-- TASK INSTRUCTIONS --
Omit pictures and quote the listing below line by line, from its start through the line that holds "sph.rotation_euler = (ax.to_track_quat('Z', 'Y')".

-- THE DATA --

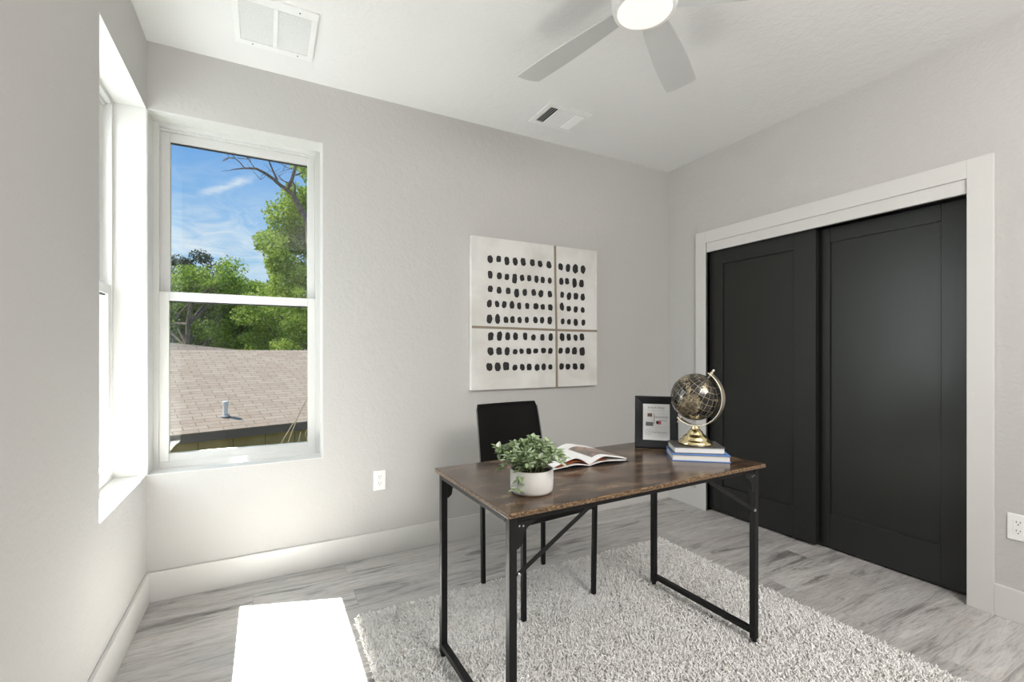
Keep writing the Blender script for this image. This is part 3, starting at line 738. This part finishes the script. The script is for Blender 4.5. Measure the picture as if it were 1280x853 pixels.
gc = Vector((-0.002, 0, 0.2055)); ya = R(-78)
rgt = Vector((math.cos(ya), math.sin(ya), 0)); tl = R(35)
ax = rgt * math.sin(tl) + Vector((0, 0, 1)) * math.cos(tl); sd = rgt * math.cos(tl) - Vector((0, 0, 1)) * math.sin(tl); nn = ax.cross(sd)
def arm():
    mb = MB(); n = 48; ri, ro, hw = 0.1215, 0.1255, 0.013; vs = []
    for k in range(n + 1):
        a = R(-4) + (math.pi + R(8)) * k / n
        d = ax * math.cos(a) + sd * math.sin(a)
        for r, h in ((ri, -hw), (ro, -hw), (ro, hw), (ri, hw)): vs.append(tuple(gc + d * r + nn * h))
    fs = [(0, 1, 2, 3), (n * 4 + 3, n * 4 + 2, n * 4 + 1, n * 4)]
    for k in range(n):
        for q in range(4): a = k * 4 + q; b = k * 4 + (q + 1) % 4; fs.append((a, b, b + 4, a + 4))
    mb.add(vs, fs); return mb
am = arm().build('meridian_arm', M_satin, globe, bevel=0.0006, smooth=True)
def knob(s):
    p = [gc + ax * s * t for t in (0.098, 0.115, 0.1255, 0.127, 0.134, 0.136, 0.139, 0.144, 0.147)]
    return MB().tube([tuple(v) for v in p], [0.003, 0.003, 0.0065, 0.0065, 0.005, 0.003, 0.0055, 0.005, 0.002] if s > 0 else [0.003, 0.003, 0.0055, 0.0055, 0.003, 0.003, 0.003, 0.003, 0.0015], 14)
knob(1).build('pivot_knob', M_satin, am, smooth=True); knob(-1).build('pivot_pin', M_satin, am, smooth=True)
bpy_s = bmesh.new(); bmesh.ops.create_uvsphere(bpy_s, u_segments=64, v_segments=40, radius=0.101)
me = bpy.data.meshes.new('sphere'); bpy_s.to_mesh(me); bpy_s.free(); me.materials.append(M_globe)
me.polygons.foreach_set('use_smooth', [True] * len(me.polygons))
sph = bpy.data.objects.new('sphere', me); C.objects.link(sph); sph.parent = globe; sph.location = gc
sph.rotation_euler = (ax.to_track_quat('Z', 'Y') @ Matrix.Rotation(R(40), 4, 'Z').to_quaternion()).to_euler()

# ------------------------------------------------------------------ framed print
fr = thing('picture_frame', 'black photo frame holding a small white printed sheet, behind the books on the desk', 'picture frame', (2.148, 1.614, PZ), R(-45))
leanM = Matrix.Rotation(R(-9), 4, 'X')
FW, FH = 0.196, 0.245
def fpoly():
    mb = MB(); o, i_ = (FW / 2, 0, FH), 0.037
    ou = [(-FW / 2, 0), (FW / 2, 0), (FW / 2, FH), (-FW / 2, FH)]; inn = [(-FW / 2 + i_, i_), (FW / 2 - i_, i_), (FW / 2 - i_, FH - i_), (-FW / 2 + i_, FH - i_)]
    ridge = [(-FW / 2 + 0.006, 0.006), (FW / 2 - 0.006, 0.006), (FW / 2 - 0.006, FH - 0.006), (-FW / 2 + 0.006, FH - 0.006)]
    vs = [(x, 0.0, z) for x, z in ou] + [(x, -0.018, z) for x, z in ou] + [(x, -0.019, z) for x, z in ridge] + [(x, -0.006, z) for x, z in inn] + [(x, 0.0, z) for x, z in inn]
    fs = []
    for k in range(4):
        for s in range(4):
            a = s * 4 + k; b = s * 4 + (k + 1) % 4; fs.append((a, b, b + 4, a + 4))
        fs.append((16 + k, 16 + (k + 1) % 4, (k + 1) % 4, k))
    mb.add(vs, fs, M=leanM); return mb
fpoly().build('frame_moulding', M_frame, fr, bevel=0.0006)
M_text = mat('grey_print', (0.16, 0.16, 0.17), 0.6); M_tb = mat('brown_print', (0.16, 0.09, 0.07), 0.6); M_tr = mat('rose_print', (0.52, 0.10, 0.16), 0.6)
M_tg = mat('soft_grey_print', (0.45, 0.45, 0.46), 0.6)
prm = MB().box(-FW / 2 + 0.035, FW / 2 - 0.035, -0.005, -0.003, 0.035, FH - 0.035, M=leanM)
MB().box(-FW / 2 + 0.01, FW / 2 - 0.01, -0.0025, 0.004, 0.01, FH - 0.01, M=leanM).build('backing_board', M_frame, fr)
st = MB(); st.prism([(-0.02, 0.14), (0.02, 0.14), (0.03, 0.001), (-0.03, 0.001)], 0.0, 0.003, 1, M=Matrix.Translation((0, 0.079, 0.0)) @ Matrix.Rotation(R(21), 4, 'X')); st.build('easel_back', M_frame, fr)
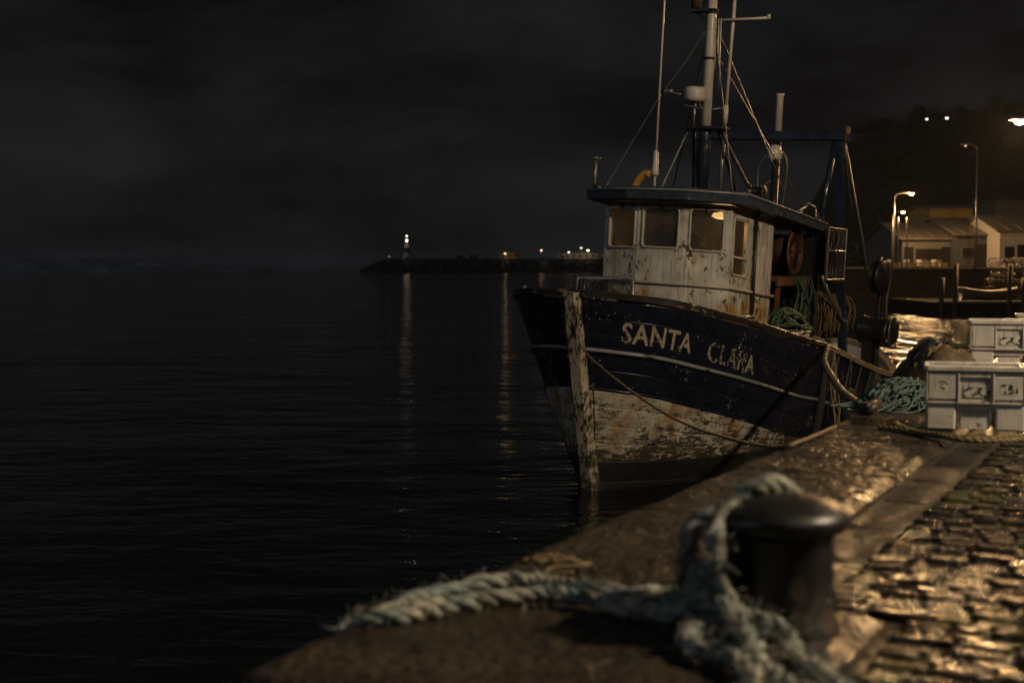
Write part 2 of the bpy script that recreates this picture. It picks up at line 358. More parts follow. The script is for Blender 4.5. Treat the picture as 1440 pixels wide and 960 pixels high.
patch = t.ramp(t.noise(.035, 3, .6, t.mapv((.35, 1, 1), src=g)), .35, .65, (.12, .12, .12), (1.45, 1.45, 1.45))
hh = t.math('ADD', t.math('ADD', t.math('ADD', t.math('MULTIPLY', t.math('MULTIPLY', n1, .80), patch), t.math('MULTIPLY', n2, .13)), t.math('MULTIPLY', n3, 1.5)), rip); t.bump(hh, 1.0, .20); M['water'] = t.m

# ------------------------------------------------------------------ water, far land
mb = MB(); mb.add([(-3500, -250, 0), (3500, -250, 0), (3500, 7000, 0), (-3500, 7000, 0)], [(0, 1, 2, 3)]); tag(mb.build('water', M['water']), kind='structure')
QZ = 2.0
E0 = Vector((-.87, 4.19, 0)); ED = Vector((.44, .898, 0)).normalized(); EN = Vector((ED.y, -ED.x, 0))
def q(s, p, z=0.0): v_ = E0 + ED * s + EN * p; return Vector((v_.x, v_.y, QZ + z))
# low headland on the horizon
rows = []
for j, (Y, k) in enumerate([(860, -.1), (885, .7), (910, 1), (990, .5)]):
    rows.append([Vector((-640 + i * 9, Y, k * max(.2, (7.6 + 2.2 * noise.noise((i * .11, 3.1, 0)) + .7 * noise.noise((i * .5, 1, 0))) * min(1, max(0, (60 - i) / 14))))) for i in range(62)])
tag(MB().grid(rows).build('headland', M['headland']), kind='structure')
# hillside behind the harbour
def ridge(a): return interp(a, [.10, .16, .19, .21, .222, .235, .25, .28, .36, .7], [0, 2, 7, 18, 27, 34, 37, 38, 42, 44])
def hill_z(x, y):
    a = x / y; k = min(1, max(0, (y - 185) / 215)); k = k * k * (3 - 2 * k)
    n = noise.noise((x * .03, y * .03, 0)) * 3 + noise.noise((x * .11, y * .11, 2)) * 1.4
    return 2.6 + (ridge(a) + n * min(1, ridge(a) / 12)) * (k if y < 400 else 1 - (y - 400) / 900) + (-4 if a < .105 else 0)
rows = [[Vector((a * Y, Y, hill_z(a * Y, Y))) for a in [.098 + .0065 * i for i in range(84)]] for Y in [176 + 12 * j for j in range(30)]]
tag(MB().grid(rows).build('hillside', M['hill']), kind='structure')

# ------------------------------------------------------------------ the quay: ground, coping stones, drain slabs, setts
mb = MB(); S0, S1 = -9.0, 46.0
c = [q(S0, .06), q(S1, .06), q(S1, 40), q(S0, 40)]
top = [v_ + Vector((0, 0, -.054)) for v_ in c]; bot = [Vector((v_.x, v_.y, -3)) for v_ in c]
mb.add(top + bot, [(0, 1, 2, 3), (0, 4, 5, 1), (1, 5, 6, 2), (2, 6, 7, 3), (3, 7, 4, 0)])
quay = tag(mb.build('quay', M['ground']), kind='structure')
def stone_slab(s0, s1, p0, p1, ztop, nx, ny, edge=.03, outer=.0, rough=.012, seed=0):
    """a worn slab in quay coordinates: rounded rim, uneven top; outer = extra rounding of the water edge"""
    mb = MB(); rows = []
    for j in range(ny + 1):
        row = []
        for i in range(nx + 1):
            fs, fp = i / nx, j / ny
            fs = .5 - .5 * cos(pi * fs) if nx > 3 else fs
            fp = fp ** 1.6 if outer else fp
            s = s0 + (s1 - s0) * fs; p = p0 + (p1 - p0) * fp
            d = min(s - s0, s1 - s, p1 - p); z = -edge * max(0, 1 - d / (edge * 1.3)) ** 2
            if outer:
                k = max(0, 1 - (p - p0) / outer); z -= outer * .55 * k ** 2.2
            n = noise.noise((s * 1.7 + seed, p * 1.7, 1)) * .9 + noise.noise((s * 6 + seed, p * 6, 4)) * .55 + noise.noise((s * 17, p * 17, 4 + seed)) * .34 - max(0, noise.noise((s * 9 + seed, p * 9, 8)) - .25) * 1.6
            pp = p + (noise.noise((s * 1.3, 7 + seed, 0)) * .05 + noise.noise((s * 5, 3, 0)) * .015 if outer and j == 0 else 0)
            row.append(q(s, pp, ztop + z + n * rough))
        rows.append(row)
    mb.grid(rows)
    o = lambda k: [Vector((v_.x, v_.y, v_.z - (.42 if outer else .12))) for v_ in k]
    for side in (rows[0], rows[-1], [r[0] for r in rows], [r[-1] for r in rows]): mb.grid([side, o(side)])
    return mb
s = -6.62; k = 0
while s < 40:
    wd = 1.64 if s < 1.5 else 1.05 + rnd.uniform(-.03, .03); L = 1.63
    near = s < 12
    stone_slab(s + .004, s + L - .026, 0, wd, rnd.uniform(-.008, .008), 52 if near else 8, 38 if near else 7, .03, .12, .015, k * 3.7).build('coping_stone', M['coping'], quay)
    s += 1.65; k += 1
s = 1.75; k = 0
while s < 30:
    L = rnd.uniform(.62, .95)
    stone_slab(s, s + L - .03, 1.09, 1.30 + rnd.uniform(-.02, .03), -.042, 6, 3, .02, 0, .008, k + 40).build('drain_slab', M['drain'], quay)
    s += L; k += 1
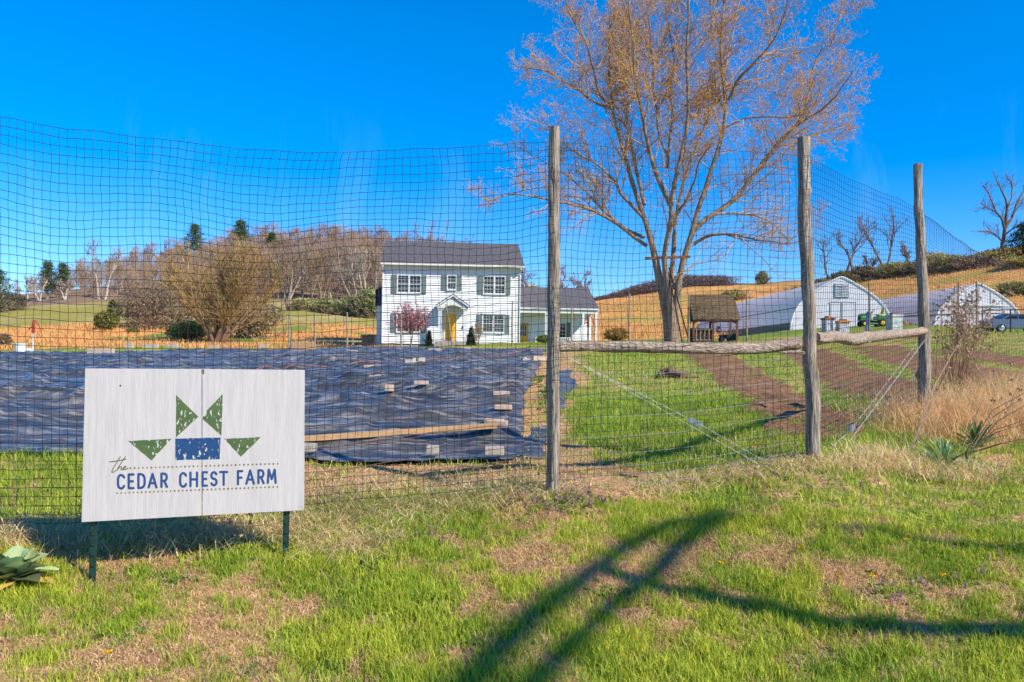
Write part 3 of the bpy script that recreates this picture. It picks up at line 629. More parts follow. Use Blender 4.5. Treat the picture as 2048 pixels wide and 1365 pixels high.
# ------------------------------------------------------------------ farmhouse
m_side = P('white_siding', (.80, .80, .79), rough=.6, var=(.74, .74, .74), vscale=1.2)
m_trim = P('white_trim', (.68, .68, .66), rough=.5, vscale=2, var=(.62, .62, .60))
m_shut = P('sage_shutter', (.15, .19, .17), rough=.6, var=(.12, .155, .14), vscale=3)
m_roof = P('dark_shingles', (.13, .12, .13), rough=.95, var=(.065, .06, .068), vscale=5, stretch=(1, 1, 3), bump=.01)
m_found = P('foundation', (.36, .30, .25), rough=.95, vscale=3)
m_yel = P('yellow_door', (.95, .47, .012), rough=.45, var=(.90, .43, .01), vscale=3)
m_och = P('ochre_door', (.72, .36, .03), rough=.5, var=(.64, .31, .03), vscale=3)
m_dark = P('dark_metal', (.03, .03, .035), rough=.5, vscale=8)
m_navy = P('navy_roof', (.015, .022, .05), rough=.5, vscale=4)
gl = bpy.data.materials.new('window_glass'); gl.use_nodes = True; gb_ = gl.node_tree.nodes['Principled BSDF']
gb_.inputs['Base Color'].default_value = (.012, .016, .02, 1); gb_.inputs['Roughness'].default_value = .06; gb_.inputs['Specular IOR Level'].default_value = .45
hb = at(762.6, 687, 62.5); HA = rad(5.5)
H = thing('farmhouse', 'white clapboard two storey farmhouse with grey shutters and a yellow front door', 'house', hb, HA)
def hm(): return MB()
HW, HD, HH = 10.9, 9.2, 6.15
zg = -1.3
f = hm().box(0.04, HW - .04, .04, HD, zg, 0).build('foundation', m_found, H)
# clapboards: each course slants out over the one below; the core box keeps the wall solid
mb = hm().box(.03, HW - .03, .03, HD - .03, 0.002, HH)
cz = .185; nco = int(HH / cz) + 1
for i in range(nco):
    z0, z1 = i * cz, min((i + 1) * cz, HH)
    if z1 - z0 < .02: continue
    mb.add([(0.1, -.050, z0), (HW - .1, -.050, z0), (HW - .1, .012, z1), (0.1, .012, z1), (0.1, .03, z0), (HW - .1, .03, z0)], [(0, 1, 2, 3), (0, 4, 5, 1)])
    for xs, sg_ in ((0, -1), (HW, 1)):
        xo = xs + sg_ * .012; xi = xs - sg_ * .02
        mb.add([(xo, .1, z0), (xo, HD - .1, z0), (xi, HD - .1, z1), (xi, .1, z1)], [(0, 1, 2, 3)])
wall = mb.build('wall', m_side, H)
mb = hm()
for x0, x1 in ((-.025, .11), (HW - .11, HW + .025)): mb.box(x0, x1, -.045, .1, 0.01, HH - .301)
mb.box(-.02, HW + .02, -.02, .06, HH - .30, HH)                    # frieze
mb.build('corner_trim', m_trim, H)
OV, RZ = .48, 2.45; yr = HD / 2; xl, xr_ = -.12, HW + .28
s_ = RZ / (yr + OV)
def roof_slab(mb, x0, x1, y0, z0, y1, z1, th): mb.add([(x0, y0, z0), (x1, y0, z0), (x1, y1, z1), (x0, y1, z1), (x0, y0, z0 + th), (x1, y0, z0 + th), (x1, y1, z1 + th), (x0, y1, z1 + th)], [(0, 3, 2, 1), (4, 5, 6, 7), (0, 1, 5, 4), (1, 2, 6, 5), (2, 3, 7, 6), (3, 0, 4, 7)])
mb = hm(); roof_slab(mb, xl, xr_, -OV, HH, yr, HH + RZ, .14); roof_slab(mb, xl, xr_, HD + OV, HH, yr, HH + RZ, .14)
for i in range(14):                            # shingle courses
    t = (i + .5) / 14; y = -OV + (yr + OV) * t; z = HH + RZ * t + .141
    mb.add([(xl, y, z + .004), (xr_, y, z + .004), (xr_, y + .17, z + .004 + .17 * s_), (xl, y + .17, z + .004 + .17 * s_)], [(0, 1, 2, 3)])
roof = mb.build('roof', m_roof, H)
for xs in (.03, HW - .09): hm().prism([(xs, .05, HH), (xs, HD - .05, HH), (xs, yr, HH + RZ * .93)], (.06, 0, 0)).build('gable', m_side, H)
m_gut = P('gutter_white', (.78, .76, .70), rough=.4, vscale=3)
mb = hm().box(xl, xr_, -OV - .12, -OV, HH + .0, HH + .13); mb.box(xl, xr_, -OV, .0, HH - .03, HH - .002); mb.build('gutter', m_gut, H)
mb = hm().tube([(HW + .0, -OV - .05, HH), (HW, -OV - .05, HH - .15), (HW - .03, -.09, HH - .5), (HW - .03, -.09, .1)], .05, 8); mb.build('downspout', m_gut, H)
mb = hm().tube([(.05, -OV - .05, HH), (.05, -OV - .05, HH - .15), (.04, -.09, HH - .5), (.04, -.09, .1)], .045, 8); mb.build('downspout', m_gut, H)
def sash(parent, x0, x1, z0, z1, y=-.03, nx_=3, nz_=4, single=True):
    """One double-hung sash: frame with muntins (6 over 6), pane behind."""
    mb = MB(); t = .045
    mb.box(x0, x0 + t, y - .03, y + .04, z0, z1).box(x1 - t, x1, y - .03, y + .04, z0, z1).box(x0 + t, x1 - t, y - .03, y + .04, z0, z0 + t).box(x0 + t, x1 - t, y - .03, y + .04, z1 - t, z1)
    zm = (z0 + z1) / 2; mb.box(x0 + t, x1 - t, y - .028, y + .03, zm - .03, zm + .03)
    for i in range(1, nx_):
        x = x0 + t + (x1 - x0 - 2 * t) * i / nx_; mb.box(x - .014, x + .014, y - .012, y + .01, z0 + t, z1 - t)
    for j in (1, 3):
        z = z0 + (z1 - z0) * j / 4; mb.box(x0 + t, x1 - t, y - .014, y + .008, z - .014, z + .014)
    fr = mb.build('sash', m_trim, parent)
    MB().box(x0 + t, x1 - t, y + .011, y + .025, z0 + t, z1 - t).build('pane', gl, fr)
def window(x0, x1, z0, z1, double=True, y=-.06, shut=True, sw=.37, parent=H, head=False):
    mb = MB(); t = .06
    mb.box(x0 - t, x0, y - .045, .02 + y + .03, z0 - t, z1 + t).box(x1, x1 + t, y - .045, y + .05, z0 - t, z1 + t).box(x0, x1, y - .045, y + .05, z1, z1 + t)
    mb.box(x0 - t - .03, x1 + t + .03, y - .075, y + .05, z0 - t - .04, z0 - t + .001 + .03 - .031)
    mb.box(x0, x1, y - .045, y + .05, z0 - t, z0)
    if head: mb.box(x0 - t - .08, x1 + t + .08, y - .12, y + .05, z1 + t, z1 + t + .09)
    wf = mb.build('window', m_trim, parent)
    if double:
        xm = (x0 + x1) / 2; mb = MB().box(xm - .045, xm + .045, y - .04, y + .05, z0, z1); mb.build('mullion', m_trim, wf)
        pr = ((x0, xm - .045), (xm + .045, x1))
    else: pr = ((x0, x1),)
    for a, b in pr:
        mb = MB(); q = .03
        mb.box(a, a + q, y - .02, y + .03, z0, z1).box(b - q, b, y - .02, y + .03, z0, z1).box(a + q, b - q, y - .02, y + .03, z0, z0 + q).box(a + q, b - q, y - .02, y + .03, z1 - q, z1).box(a + q, b - q, y - .018, y + .028, (z0 + z1) / 2 - .025, (z0 + z1) / 2 + .025)
        for i in (1, 2):
            x = a + q + (b - a - 2 * q) * i / 3; mb.box(x - .009, x + .009, y - .008, y + .012, z0 + q, z1 - q)
        for j in (1, 3):
            z = z0 + (z1 - z0) * j / 4; mb.box(a + q, b - q, y - .010, y + .010, z - .009, z + .009)
        mb.build('sash', m_trim, wf); MB().box(a + q, b - q, y + .013, y + .024, z0 + q, z1 - q).build('pane', gl, wf)
    if shut:
        for a, b in ((x0 - t - .03 - sw, x0 - t - .03), (x1 + t + .03, x1 + t + .03 + sw)):
            mb = MB().box(a, b, y - .04, y + .03, z0 - t, z1 + t)
            for (c0, c1) in ((a, a + .06), (b - .06, b)): mb.box(c0, c1, y - .055, y - .038, z0 - t, z1 + t)
            for zz in (z0 - t, (z0 + z1) / 2 - .04, z1 + t - .08): mb.box(a + .06, b - .06, y - .055, y - .038, zz, zz + .08)
            nl = int((z1 - z0) / .09)
            for k in range(nl):
                zz = z0 + .05 + k * .09; mb.add([(a + .06, y - .052, zz), (b - .06, y - .052, zz), (b - .06, y - .041, zz + .06), (a + .06, y - .041, zz + .06)], [(0, 1, 2, 3)])
            mb.build('shutter', m_shut, parent)
window(1.20, 2.98, 4.02, 5.35); window(7.99, 9.66, 4.08, 5.42); window(5.12, 5.76, 4.35, 5.42, double=False)
window(1.20, 2.95, .95, 2.32, head=True); window(7.95, 9.60, 1.0, 2.36, head=True)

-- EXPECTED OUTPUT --
Keep writing the Blender script for this image. This is part 3, starting at line 738. This part finishes the script. The script is for Blender 4.5. Measure the picture as if it were 1280x853 pixels.
gc = Vector((-0.002, 0, 0.2055)); ya = R(-78)
rgt = Vector((math.cos(ya), math.sin(ya), 0)); tl = R(35)
ax = rgt * math.sin(tl) + Vector((0, 0, 1)) * math.cos(tl); sd = rgt * math.cos(tl) - Vector((0, 0, 1)) * math.sin(tl); nn = ax.cross(sd)
def arm():
    mb = MB(); n = 48; ri, ro, hw = 0.1215, 0.1255, 0.013; vs = []
    for k in range(n + 1):
        a = R(-4) + (math.pi + R(8)) * k / n
        d = ax * math.cos(a) + sd * math.sin(a)
        for r, h in ((ri, -hw), (ro, -hw), (ro, hw), (ri, hw)): vs.append(tuple(gc + d * r + nn * h))
    fs = [(0, 1, 2, 3), (n * 4 + 3, n * 4 + 2, n * 4 + 1, n * 4)]
    for k in range(n):
        for q in range(4): a = k * 4 + q; b = k * 4 + (q + 1) % 4; fs.append((a, b, b + 4, a + 4))
    mb.add(vs, fs); return mb
am = arm().build('meridian_arm', M_satin, globe, bevel=0.0006, smooth=True)
def knob(s):
    p = [gc + ax * s * t for t in (0.098, 0.115, 0.1255, 0.127, 0.134, 0.136, 0.139, 0.144, 0.147)]
    return MB().tube([tuple(v) for v in p], [0.003, 0.003, 0.0065, 0.0065, 0.005, 0.003, 0.0055, 0.005, 0.002] if s > 0 else [0.003, 0.003, 0.0055, 0.0055, 0.003, 0.003, 0.003, 0.003, 0.0015], 14)
knob(1).build('pivot_knob', M_satin, am, smooth=True); knob(-1).build('pivot_pin', M_satin, am, smooth=True)
bpy_s = bmesh.new(); bmesh.ops.create_uvsphere(bpy_s, u_segments=64, v_segments=40, radius=0.101)
me = bpy.data.meshes.new('sphere'); bpy_s.to_mesh(me); bpy_s.free(); me.materials.append(M_globe)
me.polygons.foreach_set('use_smooth', [True] * len(me.polygons))
sph = bpy.data.objects.new('sphere', me); C.objects.link(sph); sph.parent = globe; sph.location = gc
sph.rotation_euler = (ax.to_track_quat('Z', 'Y') @ Matrix.Rotation(R(40), 4, 'Z').to_quaternion()).to_euler()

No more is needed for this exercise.